Every"body" counts

Friday 5 November 2010, by Lesbiapolis, Representante de Colombia

RESEARCH - The Observatory of Sexual and Gender-Orientated Violence was founded in the department of Valle del Cauca, in the southwest of Colombia, where violence against lesbian, gay, bisexual and transgender (LGBT) individuals is particularly common. According to the human rights report 2009 of Colombia Diversa – a Colombian NGO working for LGBT rights – the city of Santiago de Cali is the most homophobic in the country. Since 2004, there have been 72 assassinations in Cali related to sexual-diversity issues.

Information from Colombia Diversa also shows that at least 57 people had been killed in 2008. Until September 2009 at least 30 murders had been reported. The Colombian state authorities, who are responsible for ensuring that the justice system is being implemented, have failed to explain the assassinations and human rights violations against the country’s LGBT people.

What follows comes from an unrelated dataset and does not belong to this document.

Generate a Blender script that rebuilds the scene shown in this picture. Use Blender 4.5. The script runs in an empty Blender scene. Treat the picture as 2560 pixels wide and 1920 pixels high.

In Colombia, these crimes are often committed with impunity and this in itself shows that the general public is in favour of a system that gives privilege to the heterosexual paradigm and maintains the status quo. In this context, violence, for example in the family, at educational institutions and at work serves as a mechanism that ensures LGBT people are discriminated against and excluded.

Generally, crimes against this population are considered by Colombian institutions as “crimes of passion”. This means the perpetrator’s responsibility is explained by his or her emotions, instead of looking at the social and political context in which the crime occurred.

This contributes to the attitude that these types of crimes are something natural and legitimate. In addition, absence data and analytical categories contribute to the failure of clearing up these types of crimes, as well as the failure to prevent their repetition.

The Observatory of Sexual and Gender-Oriented Violence was created in 2009 by the Cali-based organization Lesbiapolis, with the purpose of trying to address these issues and shortcomings. The main objective is to help create new public policies, programs and projects. It also seeks to contribute to the prevention and reduction of violence against this population. Additionally, it wants to help develop a transformation within the social and political institutions. Lastly, and not least, the Observatory aims to promote justice.

Through its documentation work and research, Lesbiapolis - a youth organization that specifically works with LGBT issues - understands discrimination and exclusion as important factors that affect the relevant population.

Lesbiapolis claims that to explain the violence towards the LGBT community, it is necessary to use different approaches - including economic, sociological and political - to study family, individual, social, cultural and institutional scenarios.

Lesbiapolis has, however, added a cross-transversal category of prejudice and violence because it considers them to be relevant factors in determining and monitoring discrimination and exclusion. It has also created three different research categories: violence by prejudice, heteronormativity and institutional change.

By heteronormativity, Lesbiapolis means the socially acceptable system of sexual domination and erotic expression that privileges heterosexuality. This system also includes a system of knowledge production that defines normal and abnormal attributes and behavior.

This gives scientists a justification for placing homosexual individuals in subordinated categories and it also contributes to the normalization of violence that is committed against this population, whether direct acts or structural, such as the failure to create adequate public policies.

In order to divert from this heteronormativity, Lesbiapolis calls for studies to take an institutional-change approach, which examines politics, rules and structures that enable or restrict the population to access their fundamental rights in the context of sexual and gender diversity. For example, the Observatory has proposed that the different types of violence and prejudices in the Colombian society against the sexually and gender diverse population should be registered as a separate category in the Department of Valle del Cauca.

During 2009 the Observatory recorded 115 cases of gender prejudice, which span from physical and verbal violence, to structural violence and assassinations. Moreover, the Observatory has been involved in the following activities:

-  creating new sexual and gender diversity public policy guidelines in Cali;
-  elaborating the National Police’s 006 permanent policy, which seeks special treatment and to change police practices towards the LGBT population;
-  counselling research projects of university students in the region;
-  providing legal support to victims of violence based on prejudice;
- monitoring the applicability of the constitutional framework.

In its continuing activities, the Observatory will continue to promote democracy, urge political institutions to change their practices, create more detailed information, monitor the production of knowledge and promote justice as a crucial element for the exercise of citizenship.